An application as a set of processes

This idea of using a set of cooperating processes isn't limited to the OS “system processes.” Your applications should be written in exactly the same way. You might have some driver process that gathers data from some hardware and then needs to pass that data on to other processes, which then act on that data.

Let's use the example of an application that's monitoring the level of water in a reservoir. Should the water level rise too high, then you'll want to alert an operator as well as open some flow-control valve.

In terms of hardware, you'll have some water-level sensor tied to an I/O board in a computer. If the sensor detects some water, it will cause the I/O board to generate an interrupt.

The software consists of a driver process that talks to the I/O board and contains an interrupt handler to deal with the board's interrupt. You'll also have a GUI process that will display an alarm window when told to do so by the driver, and finally, another driver process that will open/close the flow-control valve.

Why break this application into multiple processes? Why not have everything done in one process? There are several reasons:

1. Each process lives in its own protected memory space. If there's a bug such that a pointer has a value that isn't valid for the process, then when the pointer is next used, the hardware will generate a fault, which the kernel handles (the kernel will set the SIGSEGV signal on the process).

   This approach has two benefits. The first is that a stray pointer won't cause one process to overwrite the memory of another process. The implications are that one process can go bad while other processes keep running.

   The second benefit is that the fault will occur precisely when the pointer is used, not when it's overwriting some other process's memory. If a pointer were allowed to overwrite another process's memory, then the problem wouldn't manifest itself until later and would therefore be much harder to debug.

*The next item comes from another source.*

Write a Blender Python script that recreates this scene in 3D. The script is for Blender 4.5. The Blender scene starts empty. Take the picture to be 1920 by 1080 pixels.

2. It's very easy to add or remove processes from an application as need be. This implies that applications can be made scalable—adding new features is simply a matter of adding processes.
3. Processes can be started and stopped on the fly, which comes in handy for dynamic upgrading or simply for stopping an offending process.
4. Processing can be easily distributed across multiple processors in a networked environment.
5. The code for a process is much simpler if it concentrates on doing a single job. For example, a single process that acts as a driver, a GUI front-end, and a data logger would be fairly complex to build and maintain. This complexity would increase the chances of a bug, and any such bug would likely affect all the activities being done by the process.
6. Different programmers can work on different processes without fear of overwriting each other's work.